Since the 1970s Fripp has arguably been the most progressive of any first-generation Prog Rocker, adamant in his resistance to a sentimental reformation of the original band. And yet here he is, nearing the twilight of his career, on stage performing beloved chestnuts like "Epitaph", "Sailor's Tale", and (not inappropriately) "21st Century Schizoid Man".

But if the Crimson King isn't looking forward any more, he's at least assembled a formidable unit to help relive the past.
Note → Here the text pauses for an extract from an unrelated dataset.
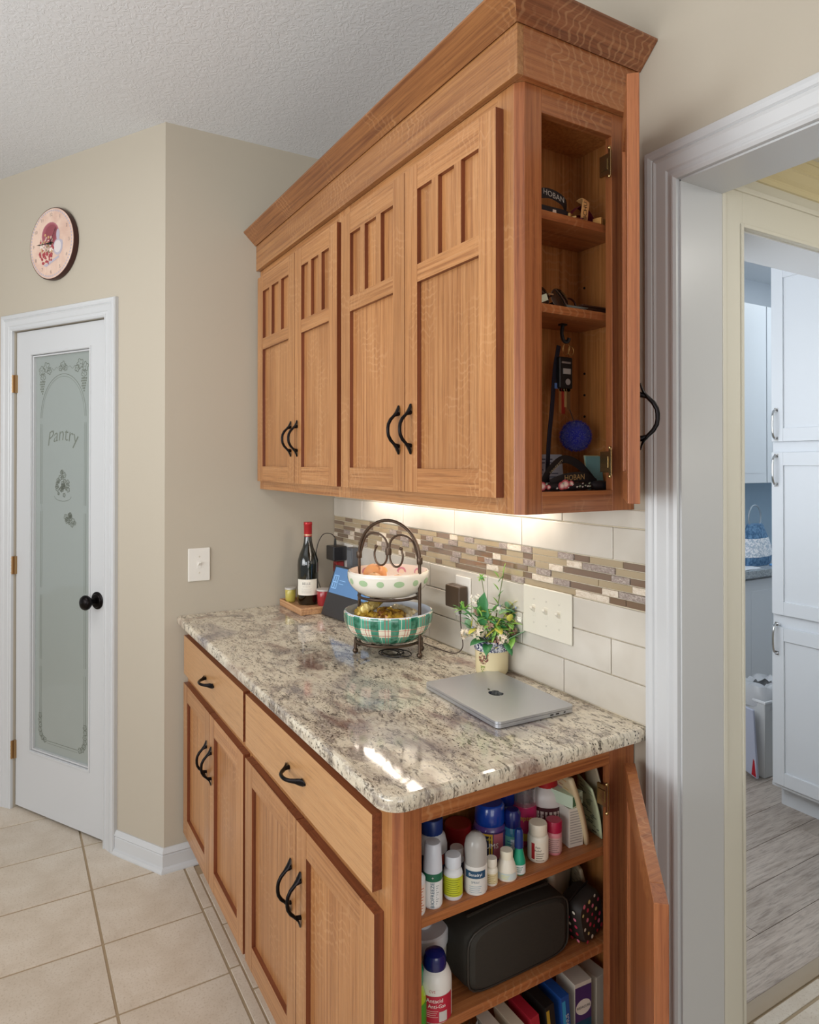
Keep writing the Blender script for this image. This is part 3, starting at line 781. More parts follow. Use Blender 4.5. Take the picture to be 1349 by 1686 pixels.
# ------------------------------------------------------------------ clock
def clock():
    t = thing('wall_clock', 'round wall clock with pink floral face and dark wooden rim', 'clock'); t.matrix_world = PM @ T(.638, 0, 2.362) @ Matrix.Rotation(-PI / 2, 4, 'X')
    # local z out of wall ; local x along PE (to the left in view), local y = -z world
    m = MB().lathe([(0, .0015), (.146, .0015), (.147, .016), (.145, .021), (.142, .022)], 64); m.build('rim', P('3A1712', .3, name='mahogany'), t)
    m = MB().lathe([(.1425, .0215), (.137, .0235), (.135, .0230), (0, .0230)], 64)
    tt = NT('clock_print'); n = tt.noise(tt.mapping((1, 1, 1)), 14, 4, .6, .4); c = tt.ramp(n, [(.35, 'D5B3A2'), (.6, 'E2C6B4')]); tt.l(c, tt.b.inputs['Base Color']); tt.b.inputs['Roughness'].default_value = .35
    m.build('dial', tt.m, t)
    f = MB(); z = .0233
    def disc(x, y, r, mi, sx=1, sy=1, zz=0, k=20):
        f.add([(-(x + r * sx * math.cos(2 * PI * i / k)), -(y + r * sy * math.sin(2 * PI * i / k)), z + zz) for i in range(k)], [tuple(range(k))], mi)
    cols = ['8E4650', 'A05560', 'B0707A', 'C6A79B', 'D8D0CE', 'B7B0BC', 'A8424A', 'C7A070', '8C7A60', 'E8DCD2']
    disc(-.005, .035, .052, 2, 1.1, 1.0); disc(-.005, .037, .046, 1, 1.1, 1, .0001); disc(0, .04, .036, 0, 1.1, 1, .0002)
    disc(.045, -.02, .030, 5, 1, 1.1, .0002); disc(.043, -.018, .025, 4, .9, 1, .0003); disc(.065, -.01, .012, 5, 1, 1.4, .0001); disc(.045, .03, .016, 5, .7, 1.4, .0003)
    f.add([(-x_, -y_, z + .0004) for x_, y_ in ((-.05, -.085), (.05, -.055), (.055, -.063), (-.03, -.092))], [(0, 1, 2, 3)], 5)
    rg = random.Random(11)
    for k in range(150):
        a = rg.uniform(0, 2 * PI); r_ = rg.uniform(0, .046) ; x_ = -.03 + r_ * math.cos(a) * 1.1; y_ = -.02 + r_ * math.sin(a) * 1.4
        mi = 6 if y_ < -.035 else rg.choice([3, 7, 8, 9, 6, 3, 9]); disc(x_, y_, rg.uniform(.003, .007), mi, zz=.0005 + k * .000003, k=7)
    for k in range(64):
        a = 2 * PI * k / 64; disc(.133 * math.cos(a), .133 * math.sin(a), .0045, 5, zz=.0001, k=6)
    stuff(f.build('printed_flowers', [P(c, .4) for c in cols], t))
    q = MB()
    for k in range(1, 13):
        a = PI / 2 - k * PI / 6; V, Fc = text_geo(str(k), .020, 'CENTER', 0)
        q.add([(-(x_ + .116 * math.cos(a)), -(y_ + .116 * math.sin(a)), z + .0005) for x_, y_ in V], Fc)
    stuff(q.build('numerals', P('A08C86', .5), t))
    hh = MB()
    def hand(deg, L, w_, zz):
        a = R(deg); d = Vector((-math.cos(a), -math.sin(a), 0)); n = Vector((d.y, -d.x, 0)); o = Vector((0, 0, z + zz))
        pts = [o - d * .018 + n * w_, o - d * .018 - n * w_, o + d * L * .2 - n * w_ * 2.2, o + d * L * .35 - n * w_ * .8, o + d * L * .72 - n * w_ * .8, o + d * L * .76 - n * w_ * 1.8, o + d * L, o + d * L * .76 + n * w_ * 1.8, o + d * L * .72 + n * w_ * .8, o + d * L * .35 + n * w_ * .8, o + d * L * .2 + n * w_ * 2.2]
        hh.add(pts, [tuple(range(len(pts)))])
    hand(178, .092, .0016, .004); hand(58, .075, .0011, .005)
    hh.lathe([(.006, z), (.006, z + .006), (0, z + .007)], 12); hh.build('hands', P('1A1012', .4), t)
clock()
# ------------------------------------------------------------------ switch plates
def switch_plate(name, label, M, w_, h_, n, mat, pitch=.046):
    t = thing(name, label, 'light switch'); t.matrix_world = M      # local x along, y out, z up
    MB().box(-w_ / 2, w_ / 2, .0005, .0065, -h_ / 2, h_ / 2).build('plate', mat, t, bevel=.003, segs=3)
    for k in range(n):
        x = (k - (n - 1) / 2) * pitch
        g_ = MB(); g_.box(x - .0075, x + .0075, .0060, .0072, -.014, .014, 0); 
        g_.add([(x - .005, .0065, -.004), (x + .005, .0065, -.004), (x + .005, .0065, .006), (x - .005, .0065, .006), (x - .0045, .018, .006), (x + .0045, .018, .006), (x + .0045, .017, .011), (x - .0045, .017, .011)],
               [(0, 1, 5, 4), (3, 7, 6, 2), (0, 4, 7, 3), (1, 2, 6, 5), (4, 5, 6, 7)], 0)
        g_.build('toggle', mat, t, bevel=.0006)
        for s_ in (-1, 1):
            q = MB().lathe([(.0032, .006), (.0032, .0072), (.002, .0076), (0, .0076)], 10, M=Matrix.Translation((x, 0, s_ * .030)) @ Matrix.Rotation(-PI / 2, 4, 'X'))
            q.build('screw', P('CFC9BC', .3), t)
MSS = Matrix(((0, 1, 0, .0), (1, 0, 0, -.553), (0, 0, 1, 1.096), (0, 0, 0, 1)))
switch_plate('switch_plate', 'single white toggle switch on the beige side wall left of the counter', MSS, .080, .122, 1, WPL)
MTT = Matrix(((1, 0, 0, 1.293), (0, -1, 0, -.0095), (0, 0, 1, 1.098), (0, 0, 0, 1)))
switch_plate('switch_plate', 'ivory triple toggle switch plate on the tile backsplash above the laptop', MTT, .176, .122, 3, P('DAD5C6', .3, name='ivory_plastic'))
#PART2

# ------------------------------------------------------------------ counter items
CT = .9142
def board_and_bottle():
    t = thing('serving_board', 'small square wooden serving board with grooved top in the counter corner', 'board', (.122, -.170, CT))
    m = MB().box(-.112, .112, -.074, .074, 0, .018); m.build('base', BOARD, t, bevel=.003)
    m = MB()
    m.box(-.112, .112, -.074, -.068, .018, .026); m.box(-.112, .112, .068, .074, .018, .026); m.box(-.112, -.106, -.068, .068, .018, .026); m.box(.106, .112, -.068, .068, .018, .026)
    m.build('rim', BOARD, t, bevel=.001)
    zb = CT + .0184
    t = thing('wine_bottle', 'dark red wine bottle with red foil neck and white label on wooden board', 'bottle', (.120, -.170, zb))
    gl = P('0A0F08', .06, name='dark_bottle_glass', coat=1.0)
    m = MB().lathe([(0, .004), (.030, 0), (.036, .002), (.0395, .010), (.0400, .10), (.0405, .150), (.039, .168), (.032, .192), (.022, .214), (.0165, .236), (.0148, .255), (.0146, .302), (0, .302)], 36)
    m.build('body', gl, t)
    foil = MB().lathe([(.0155, .258), (.0157, .300), (.0165, .301), (.0165, .311), (.0150, .313), (0, .313)], 28)
    foil.lathe([(.0162, .262), (.0162, .266)], 28, 1)
    foil.build('foil', [P('B0242A', .3, .3, name='red_foil'), P('D8C09A', .3, .6)], t)
    a = math.atan2(CAM.y + .17, CAM.x - .12); r = .0408
    lb = MB().wrap(r, .038, .098, a - 1.15, a + .95, 0)
    f = wrap_fn(r + .0003, .082, a - .15); lb.text('BELLE', .013, f, 1); lb.text('MEIOMI', .013, f, 1) if False else None
    lb.text('reserve pinot noir', .0042, wrap_fn(r + .0003, .071, a - .15), 1)
    for k in range(5): lb.wrap(r + .0003, .062 - k * .0042, .0625 - k * .0042, a - .62, a + .35, 1)
    lb.lathe([(0, 0)], 3) if False else None
    lb.build('label', [P('E9E4D8', .5), P('6A6660', .6)], t)
board_and_bottle()
def candle(label, x, y, col, r=.028, h=.055):
    t = thing('candle_jar', label, 'candle', (x, y, CT + .0184))
    MB().lathe([(0, .0), (r * .8, 0), (r * .92, .006), (r, h * .8), (r * .98, h), (r * .93, h), (r * .93, h * .8), (0, h * .78)], 24).build('jar', P(col, .12, trans=.35, coat=1.0), t)
    MB().lathe([(r * .96, h), (r * 1.04, h + .001), (r * 1.04, h + .007), (0, h + .008)], 24).build('lid', P('E6E2DC', .2, trans=.3), t)
candle('yellow candle in a glass jar left of the wine bottle', .050, -.214, 'E6D66A', .021, .048)
candle('pink red candle in a glass jar between bottle and tablet', .178, -.128, 'C23B42', .028, .055)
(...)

And after the letdown of the too-abbreviated "Live at the Orpheum" teaser it's reassuring to see the Crimson monster back on its feet...all fourteen of them, in this case.

The flute and sax work of old friend Mel Collins provides a welcome bridge to an earlier, warmer King Crimson, and offers an effective proxy for David Cross' violin on the Larks' Tongues-era songs: note his playful interpolations of Henry Mancini and Rimsky-Korsakov during the proto-metal "Larks' Tongues in Aspic, Part One". Jakko Jakszyk 's voice is likewise a honey-toned throwback to the bygone days of Greg Lake and Boz Burrell, giving the new lineup another valid excuse to exhume such old material.

The few new songs offer encouraging evidence that the aging beast hasn't lost all its teeth yet, despite this being more of a reunion ProjKct than a creative rebirth. But nostalgia was clearly the order of the day, with a conspicuous hole in the set-list shaped like Adrian Belew, effectively airbrushed out of the repertoire as completely and mercilessly as Gordon Haskell once was. The only selections from his more than 25-years at the front of the Crimson stage are Fripp-composed, or entirely instrumental.

And Belew isn't alone in his exile: the entire audience was amputated from these live tapes, in classic Fripp-like fashion. The guitarist as long been notorious for his stage reticence, needing the attention of a receptive crowd to synergize his performance, but always at arm's length, and preferably without photographs. Maybe he decided to simply carry that wallflower impulse to its logical end.

The 1974 LP "Starless and Bible Black" followed the same approach, camouflaging a live recording as a studio album. But that was with all-new material, not the familiar oldies presented in these shows. Consequently there's a sense of detachment here at odds with a genuine live experience, all part of a calculated (and quintessentially Frippish) design extending to the matching formal stage outfits and choreographed song arrangements, split between three drummers.

And, outside of a few "B'Boom"-style interludes, there isn't any improvisation. Understandable perhaps, given the logistics of such an unwieldy ensemble. But it's still disappointing to see a muzzle tied around the historic Crimson ideals of serendipity and happy accidents.

All of which probably reads like excessive Monkey Mind griping about an album I'm nevertheless calling 'an excellent addition to any Prog Rock music collection'. Criticism aside, the sound is tremendous, the performances airtight, and the older songs (ignoring the umpteenth reincarnation of "Red") fresher than ever, perfectly at ease alongside the new stuff. Imagine the aging monarch donning his old robes and finding they not only still fit, but after more than 45-years are almost back in fashion.